WASHINGTON--When Leon Czolgosz assassinated President William McKinley in 1901, he was subdued and held by an African American dishwasher named James Benjamin Parker, who acted faster and more decisively than the Secret Service. McKinley died eight days later, but Parker became a hero, lauded by Booker T. Washington as exemplary of African Americans as patriots.

Just a few weeks after McKinley's assassination, Theodore Roosevelt invited Washington for dinner at the White House, and the ensuing controversy resulted in a decades-long ban on African Americans in the POTUS residence — except in a work capacity.

Parker's heroic actions, meanwhile, were quickly scrubbed from the official record. His story is one of many unearthed by American University professor Clarence Lusane in "The Black History of the White House" ($20, City Lights), a look at African Americans as slaves, cooks, designers, builders, performers, officials and — ultimately — President.


Where did the idea for this book originate?
It came from a number of sources. One, of course, was the election of Obama himself. In 2007 and 2008, as I traveled in Brazil and England and other places, many questions were raised as to what it would mean to have an African American in the White House. But there were also questions about the history of black people in the White House. As I started to do a bit of research, I realized that there was no comprehensive work that looked at that particular history.

Were any of your own ideas or preconceptions changed or dispelled?
Like some, I had a sense that there were African Americans who worked in the White House as slaves, and it's pretty well known that George Washington and Thomas Jefferson had slaves. But the issue of race was even more embedded in the presidency and in the White How itself as an iconic symbol of the U.S. democracy, and the degree to which black labor and black resistance have been part of that has been completely exorcised. It went through the entire evolution of this institution. So that really was eye opening.
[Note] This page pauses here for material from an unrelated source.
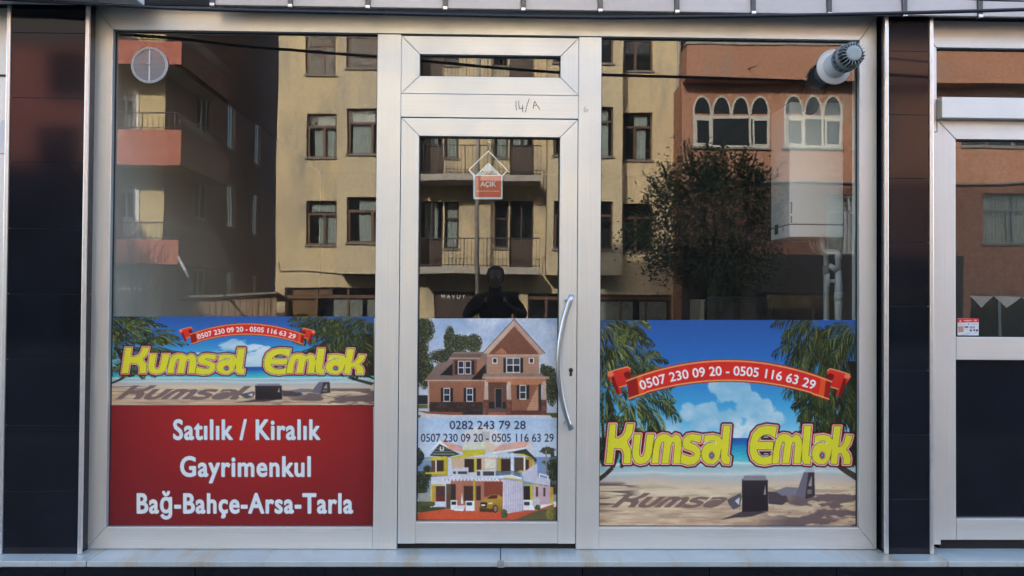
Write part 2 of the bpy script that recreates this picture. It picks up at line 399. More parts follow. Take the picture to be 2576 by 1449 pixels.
# pencilled numbers on the profiles
def strokes(name, m, parent, lines, r, y):
    q = MB()
    for k, l in enumerate(lines):
        pts = [at(px, py, y) for px, py in l]
        q.tube([(x, y, z) for x, z in pts], r, 6)
    return q.build(name, m, parent)
c6 = lambda x, y: (1257.8+x*.10255, 226.4+y*.10255)
strokes('pencil_number', 'iron', sf_, [[c6(388, 272), c6(396, 300), c6(390, 400), c6(405, 495)], [c6(462, 258), c6(462, 380), c6(482, 468)], [c6(482, 462), c6(530, 448), c6(580, 438)],
    [c6(556, 360), c6(552, 480), c6(564, 540)], [c6(718, 212), c6(650, 420), c6(628, 548)], [c6(812, 455), c6(828, 360), c6(852, 272)], [c6(852, 272), c6(900, 360), c6(980, 472)], [c6(828, 378), c6(892, 374)]], .0016, FY0-.0004)
strokes('pencil_number', 'iron', sf_, [[c6(2108, 410), c6(2070, 440), c6(2060, 490), c6(2078, 530), c6(2110, 540), c6(2150, 520), c6(2160, 490), c6(2140, 470), c6(2105, 475), c6(2085, 500)]], .0010, FY0-.0024)

# ------------------------------------------------------------------ neighbouring shopfronts
ns = thing('neighbour_shopfront', 'silver aluminium neighbour shopfront with dark door, right of the narrow pillar', 'shopfront', (2.7, 0, ZL))
def np_(poly, m, name='frame_profile', y0=FY0): return prof(poly, m, name, ns, y0)
x0 = 2.130; xe = 3.4
np_([(x0, 2.4), (2.186, 2.4), (2.186, 2.82), (x0, 2.87)], 'alu_v'); np_([(x0+.001, 2.871), (2.187, 2.821), (xe, 2.821), (xe, 2.955), (x0+.001, 2.955)], 'alu_h')
np_(rect(2.187, xe, 2.460, 2.563), 'alu_h', 'lintel_box', -.075)
np_([(x0, .36), (2.205, .36), (2.205, .383), (2.281, .383), (2.281, 2.363), (2.19, 2.4575), (2.19, 2.398), (x0, 2.398)], 'alu_v', 'stile')
np_([(2.191, 2.4585), (2.2825, 2.365), (xe, 2.365), (xe, 2.4585)], 'alu_h', 'top_rail')
np_(rect(2.283, xe, 1.270, 1.382), 'alu_h', 'middle_rail'); np_(rect(2.283, xe, .383, .487), 'alu_h', 'bottom_rail')
pane(2.188, xe, 2.564, 2.82, ns, gm='glass_wavy'); pane(2.283, xe, 1.383, 2.364, ns, gm='glass_wavy')
bx('lower_panel', 'black_tile', ns, 2.283, xe, -.002, .006, .488, 1.269)
bx('threshold_gap', 'dark_backing', ns, 2.207, xe, -.01, .05, ZL, .383)
bx('dark_interior', 'dark_room', ns, 2.13, xe, .5, .56, ZL, 3.0)
ln_ = thing('neighbour_door_jamb', 'slim silver door jamb of the neighbouring shop, left of the wide pillar', 'door jamb', (-2.6, 0, ZL))
bx('frame_profile', 'alu_v', ln_, -2.44, -2.334, FY0, FY1, ZL+.001, 2.62, .002)
bx('frame_profile', 'alu_v', ln_, -2.44, -2.334, FY0, FY1, 2.6215, 2.95, .002)
bx('cover_plate', 'sign_white', ln_, -2.44, -2.368, -.036, -.031, 2.24, 2.40, .002)
bx('latch', 'dark_metal', ln_, -2.40, -2.357, -.038, -.031, .430, .445, .003)
bx('latch', 'dark_metal', ln_, -2.44, -2.365, -.038, -.031, 2.615, 2.624, .002)
bx('rear_panel', 'dark_room', ln_, -3.2, -2.445, -.01, .1, ZL, 3.0)

# ------------------------------------------------------------------ fascia above
fa = thing('fascia', 'grey panelled fascia with dark battens running above the shopfront', 'fascia', (.5, -.1, 2.93))
ZF = 2.936
seams = [-1.346, -.980, -.614, -.247, .124, .492, .860, 1.228, 1.596, 1.962, 2.330, 2.70, 3.07, 3.44]
for a_, b_ in zip(seams, seams[1:]):
    p = MB(); y0, y1 = -.150, -.120
    p.add([(a_+.012, y0, ZF), (b_-.012, y0, ZF), (b_-.012, y1, ZF+.5), (a_+.012, y1, ZF+.5), (a_+.012, y0+.02, ZF), (b_-.012, y0+.02, ZF), (b_-.012, y1+.02, ZF+.5), (a_+.012, y1+.02, ZF+.5)],
          [(0, 1, 2, 3), (5, 4, 7, 6), (0, 4, 5, 1), (3, 2, 6, 7), (0, 3, 7, 4), (1, 5, 6, 2)])
    p.build('panel', 'fascia', fa, .002)
    p = MB(); p.box(a_-.0115, a_+.0115, -.158, -.128, ZF-.006, ZF+.1); 
    p.build('batten', 'fascia_strip', fa, .003)
    bx('batten_end', 'alu_trim', fa, a_-.0105, a_+.0105, -.161, -.15, ZF-.0085, ZF+.006, .002)
bx('soffit', 'soffit', fa, -2.9, 3.4, -.128, .055, 2.976, 3.0)
bx('soffit_lip', 'soffit', fa, -1.36, 3.44, -.148, -.1285, ZF+.004, ZF+.03)
ws = thing('white_sign_box', 'bright white underside edge of a sign box at the top left corner', 'sign box', (-2.3, -.2, 2.94))
bx('casing', 'fascia_lip', ws, -2.9, -1.672, -.26, -.13, 2.930, 3.3, .006)
bx('edge_strip', 'fascia_lip', ws, -2.9, -1.674, -.272, -.2605, 2.934, 2.944, .003)

# ------------------------------------------------------------------ cables in front of the fascia
def cable(name, label, pts, r):
    q = []
    for i in range(len(pts)-1):
        for k in range(8):
            u = k/8; a_, b_ = pts[i], pts[i+1]; p0 = pts[max(i-1, 0)]; p3 = pts[min(i+2, len(pts)-1)]
            q.append([.5*((2*a_[j])+(-p0[j]+b_[j])*u+(2*p0[j]-5*a_[j]+4*b_[j]-p3[j])*u*u+(-p0[j]+3*a_[j]-3*b_[j]+p3[j])*u**3) for j in range(3)])
    q.append(pts[-1]); return tag(MB().tube(q, r, 8).build(name, 'cable', None), label, 'cable')
def cp(px, py, y): x, z = at(px, py, y); return (x, y, z)
cable('power_cable', 'thick black cable sagging in front of the fascia from left to right', [cp(-300, -20, -.20), cp(300, 14, -.22), cp(520, 24, -.26), cp(925, 33, -.33), cp(1288, 41, -.40), cp(1560, 44, -.44), cp(1900, 40, -.48), cp(2300, 32, -.54), cp(2700, 20, -.62)], .0082)
cable('power_cable', 'thin black cable crossing the top right corner above the thicker one', [cp(2380, -6, -.5), cp(2500, 1, -.52), cp(2700, 4, -.55)], .004)

# ================================================================== things on and behind the glass
# boiler flue through the right pane
FX, FZ = 1.684, 2.726
fl = thing('flue_pipe', 'white boiler flue with a finned grey terminal poking out through the right pane', 'flue', (FX, 0, FZ))
C0 = (FX, -.001, FZ)
MB().lathe([(-.004, .0), (-.004, .088), (.003, .089), (.006, .084), (.010, .070), (.013, .062), (.013, .05)], C0, n=48).build('collar', 'flue_white', fl)
MB().lathe([(.012, .061), (.026, .0605), (.030, .057), (.125, .057)], C0, n=40).build('pipe', 'flue_white', fl)
MB().lathe([(.108, .0572), (.108, .062), (.122, .064), (.124, .060), (.124, .04)], C0, n=40).build('terminal_ring', 'flue_grey', fl)
MB().lathe([(.124, .050), (.215, .046), (.215, .0)], C0, n=32).build('terminal_core', 'flue_dark', fl)
MB().lathe([(.152, .050), (.152, .0645), (.166, .0645), (.172, .061), (.172, .048)], C0, n=40).build('terminal_ring', 'flue_grey', fl)
ax_, a1, b1 = Vector((0, -1, 0)), Vector((1, 0, 0)), Vector((0, 0, 1))
def radial(n, h0, h1, r0, r1, wd, name, m, taper=None):
    for k in range(n):
        t = 2*math.pi*(k+.5)/n; d = a1*math.cos(t)+b1*math.sin(t); s_ = a1*-math.sin(t)+b1*math.cos(t); c = Vector(C0)
        ra, rb = (r1, r1) if not taper else taper
        vs = [c+ax_*h0+d*r0-s_*wd, c+ax_*h0+d*ra-s_*wd, c+ax_*h0+d*ra+s_*wd, c+ax_*h0+d*r0+s_*wd,
              c+ax_*h1+d*r0*.8-s_*wd, c+ax_*h1+d*rb-s_*wd, c+ax_*h1+d*rb+s_*wd, c+ax_*h1+d*r0*.8+s_*wd]
        MB().add(vs, [(0, 3, 2, 1), (4, 5, 6, 7), (0, 1, 5, 4), (1, 2, 6, 5), (2, 3, 7, 6), (3, 0, 4, 7)]).build(name, m, fl)
radial(16, .1245, .1515, .046, .0635, .004, 'slot_bar', 'flue_grey')
radial(20, .1725, .222, .044, .06, .0011, 'fin', 'flue_light', (.0615, .056))
MB().lathe([(.205, .036), (.222, .036), (.224, .033), (.2235, .016), (.221, .0)], C0, n=32).build('end_cap', 'flue_light', fl)
inner = [(FX, .010, FZ), (FX, .16, FZ), (FX+.005, .22, FZ-.005), (FX+.008, .25, FZ-.03), (FX+.01, .40, FZ-.16)]

# wall-hung boiler behind the right pane
BX0, BX1, BY0, BY1 = 1.585, 1.880, .33, .62
bz0 = at(2060, 597, .33)[1]; bz1 = at(2060, 257, .33)[1]; bzl = at(2060, 566, .33)[1]
bo = thing('boiler', 'white wall-hung combi boiler behind the right pane', 'boiler', ((BX0+BX1)/2, .5, bz0))
bx('casing', 'boiler_white', bo, BX0, BX1, BY0, BY1, bzl+.003, bz1, .008)
bx('lower_casing', 'boiler_white', bo, BX0, BX1, BY0, BY1, bz0, bzl, .006)
bx('seam', 'dark_metal', bo, BX0+.003, BX1-.003, BY0+.004, BY1-.004, bzl-.001, bzl+.004)
bx('display', 'dark_metal', bo, BX0-.003, BX0, BY1-.12, BY1-.07, bz0+.03, bz0+.085, .001)
bx('button', 'pvc_white', bo, BX0-.006, BX0, BY0+.07, BY0+.10, bz0+.04, bz0+.065, .003)
q = MB()
for k in range(9):
    if k != 3: q.box(BX0+.006, BX0+.014, BY0-.0012, BY0-.0002, bzl+.012+k*.0125, bzl+.021+k*.0125)
q.build('maker_mark', 'iron', bo)
MB().tube(inner, .05, 20).build('flue_elbow', 'flue_inner', bo)
bx('bracket', 'iron', bo, BX1-.25, BX1+.004, BY1+.001, BY1+.02, bz1-.12, bz1-.05)
pp = thing('boiler_pipes', 'white plastic water pipes with a valve below the boiler', 'pipes', (1.75, .5, .33))
def pt(px, py, y): x, z = at(px, py, y); return (x, y, z)
py_ = .40
MB().tube([pt(2069, 596, py_), pt(2069, 622, py_), pt(2071, 629, py_), pt(2077, 633, py_), pt(2100, 633, py_), pt(2106, 636, py_), pt(2108, 643, py_), pt(2109, 680, py_)], .015, 14).build('elbow_pipe', 'pvc_white', pp)
MB().tube([pt(2109, 644, py_), pt(2109, 652, py_)], .0185, 14).build('coupling', 'pvc_white', pp)
MB().tube([pt(2109, 680, py_), pt(2110, 720, py_), pt(2110, 760, py_), pt(2110, 862, py_)], [.017, .022, .022, .0175], 14).build('valve_body', 'pvc_white', pp)
MB().tube([pt(2110, 735, py_), pt(2110, 756, py_)], .024, 14).build('coupling', 'pvc_white', pp)
MB().tube([pt(2110, 760, py_), (at(2110, 760, py_)[0], py_, .331)], .0165, 14).build('drop_pipe', 'pvc_white', pp)
MB().tube([pt(2106, 680, py_), pt(2086, 667, py_)], [.018, .013], 14).build('filter_branch', 'pvc_white', pp)
v_ = MB().tube([pt(2104, 707, py_), pt(2085, 707, py_)], .010, 12).build('valve_stem', 'pvc_white', pp)
MB().tube([pt(2085, 688, py_-.01), pt(2083, 700, py_-.01), pt(2084, 720, py_-.01)], [.006, .010, .007], 10).build('lever', 'pvc_white', v_)
p2 = .56
for px in (2078,):
    MB().tube([pt(px-18, 596, p2), pt(px-18, 622, p2), pt(px-12, 634, p2), pt(px, 640, p2), pt(px+1, 660, p2), (at(px, 760, p2)[0], p2, .331)], .0155, 12).build('drop_pipe', 'pvc_white', pp)
MB().tube([pt(2079, 668, p2), pt(2079, 690, p2)], .020, 12).build('coupling', 'panel_pale', pp)
for px in (2040, 2050):
    MB().tube([pt(px, 594, p2), pt(px, 618, p2), pt(px+8, 632, p2), pt(px+22, 636, p2)], .008, 10).build('copper_tail', 'pipe_grey', pp)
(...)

You describe it as the "tragic anonymity of slavery." Does that pose challenges to you as a researcher and writer?
It does, because in many ways it's disrupting our notions and our comfort zones. But I think as a writer, you have to do that. I was trying not to create a work that was all negative and that was all about black oppression, but to really say that there were heroic actors even in the face of this unimaginable obstacles that people had to contend with

You write that American history often excludes these stories. How would you like to see this material taught?
I try to make the point that history is always a debate about the present. Each generation has to revisit these questions because they're never settled. Some of the issues and the stories that I wrote about in this book have basically been forgotten, and unless we try to make them part of the historic record, then the record will be dominated by those who get their word out best and most effectively.